Victoria Jasmine Harris, 26, Minot, will serve about six months in jail for leaving the 4- and 3-year-old children she was babysitting alone in a cold car for up to 25 minutes last January while she got a wax at a salon.

“I knew it was wrong,” Harris told Judge Stacy Louser on Tuesday. “I just did a dumb decision and I do apologize for it.”

The temperature outside was 21 degrees on Jan. 23 when Harris locked the children in a car – which was not running – that was parked in a parking lot outside the salon at 1407 South Broadway. She had made an appointment for a wax at 10 a.m. but the business wouldn’t allow her to bring the children inside. She left the children in the car and told someone in the business that she had arranged for a friend to pick up the kids. Police later discovered the children inside the car. The 3-year-old boy was curled up in a ball in the car, wearing a thin cotton sweater and no coat. The girl, who was wearing a winter coat, unlocked the car door for the officer and the officer took the children into the building. While the officer was trying to contact the children’s parents, Harris approached the officer.

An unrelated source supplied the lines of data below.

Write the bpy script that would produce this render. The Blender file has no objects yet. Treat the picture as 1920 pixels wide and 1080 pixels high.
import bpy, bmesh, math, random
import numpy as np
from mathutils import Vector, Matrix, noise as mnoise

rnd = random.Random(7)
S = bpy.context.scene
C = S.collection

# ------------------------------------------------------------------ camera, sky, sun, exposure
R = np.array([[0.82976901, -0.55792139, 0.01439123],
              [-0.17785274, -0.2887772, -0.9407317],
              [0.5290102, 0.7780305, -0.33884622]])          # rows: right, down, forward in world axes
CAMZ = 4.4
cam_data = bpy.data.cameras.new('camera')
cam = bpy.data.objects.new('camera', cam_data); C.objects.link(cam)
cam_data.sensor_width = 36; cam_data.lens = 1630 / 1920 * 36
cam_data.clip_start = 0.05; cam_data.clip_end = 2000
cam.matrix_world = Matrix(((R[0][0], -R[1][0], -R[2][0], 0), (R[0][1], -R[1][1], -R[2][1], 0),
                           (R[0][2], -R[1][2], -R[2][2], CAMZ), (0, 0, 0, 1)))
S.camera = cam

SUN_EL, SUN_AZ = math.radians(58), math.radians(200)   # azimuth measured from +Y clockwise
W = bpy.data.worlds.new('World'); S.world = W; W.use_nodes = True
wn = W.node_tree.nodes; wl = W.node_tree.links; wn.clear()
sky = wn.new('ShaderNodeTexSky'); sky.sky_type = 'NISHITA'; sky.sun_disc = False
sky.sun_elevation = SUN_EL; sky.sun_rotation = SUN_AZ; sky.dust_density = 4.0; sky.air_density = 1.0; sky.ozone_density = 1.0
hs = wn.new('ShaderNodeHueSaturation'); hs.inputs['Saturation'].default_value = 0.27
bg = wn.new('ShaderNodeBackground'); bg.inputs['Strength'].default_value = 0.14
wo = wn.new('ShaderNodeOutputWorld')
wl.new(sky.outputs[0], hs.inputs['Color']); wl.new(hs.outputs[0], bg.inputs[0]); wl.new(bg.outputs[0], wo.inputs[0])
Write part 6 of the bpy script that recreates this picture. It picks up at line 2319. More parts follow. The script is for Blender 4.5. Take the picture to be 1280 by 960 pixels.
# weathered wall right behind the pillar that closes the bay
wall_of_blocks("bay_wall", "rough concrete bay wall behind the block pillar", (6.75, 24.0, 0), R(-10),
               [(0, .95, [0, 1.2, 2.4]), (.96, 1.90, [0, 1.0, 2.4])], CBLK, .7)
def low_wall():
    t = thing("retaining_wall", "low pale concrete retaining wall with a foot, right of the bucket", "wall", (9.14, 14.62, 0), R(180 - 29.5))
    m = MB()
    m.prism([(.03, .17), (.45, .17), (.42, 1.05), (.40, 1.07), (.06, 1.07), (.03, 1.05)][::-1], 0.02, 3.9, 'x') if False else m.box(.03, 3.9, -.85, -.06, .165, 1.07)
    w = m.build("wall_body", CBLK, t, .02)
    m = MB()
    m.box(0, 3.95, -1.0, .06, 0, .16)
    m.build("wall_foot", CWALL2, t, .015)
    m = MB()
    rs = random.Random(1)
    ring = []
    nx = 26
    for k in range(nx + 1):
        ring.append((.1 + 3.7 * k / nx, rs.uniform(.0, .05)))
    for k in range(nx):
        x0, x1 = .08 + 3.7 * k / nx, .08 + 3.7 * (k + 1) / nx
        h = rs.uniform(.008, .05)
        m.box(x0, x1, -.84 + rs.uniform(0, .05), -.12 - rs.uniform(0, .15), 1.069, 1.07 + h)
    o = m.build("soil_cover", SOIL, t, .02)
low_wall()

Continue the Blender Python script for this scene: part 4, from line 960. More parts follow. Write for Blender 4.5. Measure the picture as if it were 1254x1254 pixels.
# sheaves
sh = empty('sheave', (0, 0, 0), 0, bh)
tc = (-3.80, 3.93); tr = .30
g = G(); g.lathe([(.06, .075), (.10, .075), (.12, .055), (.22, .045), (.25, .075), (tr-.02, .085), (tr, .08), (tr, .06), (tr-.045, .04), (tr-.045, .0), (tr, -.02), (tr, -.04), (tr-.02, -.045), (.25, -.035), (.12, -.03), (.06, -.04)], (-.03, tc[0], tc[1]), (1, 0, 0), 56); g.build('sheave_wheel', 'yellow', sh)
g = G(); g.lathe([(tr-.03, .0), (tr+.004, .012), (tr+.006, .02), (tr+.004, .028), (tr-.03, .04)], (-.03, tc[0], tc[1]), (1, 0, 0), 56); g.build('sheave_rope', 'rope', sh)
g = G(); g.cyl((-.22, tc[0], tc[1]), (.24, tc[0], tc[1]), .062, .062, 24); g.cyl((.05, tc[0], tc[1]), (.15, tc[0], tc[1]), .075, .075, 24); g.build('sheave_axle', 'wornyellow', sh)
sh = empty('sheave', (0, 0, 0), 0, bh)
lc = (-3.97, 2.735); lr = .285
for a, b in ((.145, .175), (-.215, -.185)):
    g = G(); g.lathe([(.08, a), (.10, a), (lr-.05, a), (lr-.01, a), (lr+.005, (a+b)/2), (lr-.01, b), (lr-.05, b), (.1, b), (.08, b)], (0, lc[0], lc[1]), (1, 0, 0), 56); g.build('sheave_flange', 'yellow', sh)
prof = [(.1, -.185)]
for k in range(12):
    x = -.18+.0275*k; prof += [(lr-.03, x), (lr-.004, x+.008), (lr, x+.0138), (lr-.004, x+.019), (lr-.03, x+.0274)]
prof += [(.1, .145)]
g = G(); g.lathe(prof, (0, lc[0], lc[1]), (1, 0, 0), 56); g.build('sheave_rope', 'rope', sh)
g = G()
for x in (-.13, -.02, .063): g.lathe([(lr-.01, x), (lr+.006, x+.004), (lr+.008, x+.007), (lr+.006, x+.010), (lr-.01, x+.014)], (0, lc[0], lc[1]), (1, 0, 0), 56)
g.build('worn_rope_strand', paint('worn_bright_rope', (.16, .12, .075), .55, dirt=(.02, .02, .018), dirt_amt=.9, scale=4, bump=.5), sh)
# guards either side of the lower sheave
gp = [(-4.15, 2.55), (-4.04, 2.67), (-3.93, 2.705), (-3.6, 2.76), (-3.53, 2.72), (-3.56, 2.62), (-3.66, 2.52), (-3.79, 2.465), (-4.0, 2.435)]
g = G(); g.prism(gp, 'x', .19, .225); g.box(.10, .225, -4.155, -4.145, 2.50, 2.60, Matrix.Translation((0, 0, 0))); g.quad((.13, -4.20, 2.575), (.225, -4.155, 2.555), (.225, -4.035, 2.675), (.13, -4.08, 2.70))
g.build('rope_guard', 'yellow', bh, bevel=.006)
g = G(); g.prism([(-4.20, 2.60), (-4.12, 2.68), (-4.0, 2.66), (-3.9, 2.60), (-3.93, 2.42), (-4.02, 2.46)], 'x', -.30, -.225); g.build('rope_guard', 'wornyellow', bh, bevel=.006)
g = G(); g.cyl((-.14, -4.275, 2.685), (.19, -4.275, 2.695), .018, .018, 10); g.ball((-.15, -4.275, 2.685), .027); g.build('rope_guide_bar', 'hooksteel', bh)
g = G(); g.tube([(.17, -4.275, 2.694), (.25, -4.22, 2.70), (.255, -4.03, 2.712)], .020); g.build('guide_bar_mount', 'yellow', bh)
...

Prior to the sentencing hearing, the children’s mother cried and told the judge that her children are still traumatized. The girl is in counseling and the boy has night terrors and screams “Don’t leave me” every time the car is turned off. The children’s mother told the judge that she is younger than Harris and this was not just a dumb decision. Harris, who already has a daughter of her own, knew better.

Harris’s defense attorney, Ashley Gulke, asked for her “young and dumb” client, who has no significant prior criminal history and is now pregnant with her own second child, to be given probation and to have the opportunity to have the C felony child neglect charge reduced to an A misdemeanor.

Ward County Deputy State’s Attorney Todd Schwarz told the judge that jail time is required in a case such as this. A plea offer was made to Harris in February by another attorney who is no longer with the state’s attorney’s office. Schwarz, who joined the office not long ago, said he honored the original plea offer that was made by the other prosecutor.

“Ms. Harris is lucky I was not on this case in the beginning or such an offer would not have been made,” said Schwarz.

Schwarz noted that the two children could have been seriously injured. Judge Stacy Louser added that the two small children could have been abducted.

Harris told the judge that her contact with her own daughter has been restricted. Gulke said that a six- month jail sentence could mean Harris will either give birth to her baby while she is in custody or soon after she is released, which is a serious consequence.

The mother of the two victims told the judge that she hopes Harris never does this to her own children or to any other child.

Gulke said Harris had been babysitting for another family until recently.

Louser, who said Harris’s choice to leave the children alone so she could get a wax was “quite stunning,” said she would follow the state’s sentencing recommendation rather than that made by the defense. Louser sentenced Harris to two years in prison, with a requirement she serve 180 days, and three years of supervised probation. Louser ordered Harris to have no contact with the two child victims or their family, ordered her to take a parenting class, and not to provide child care for any child other than her own.

Harris must also pay $1,100 in court costs.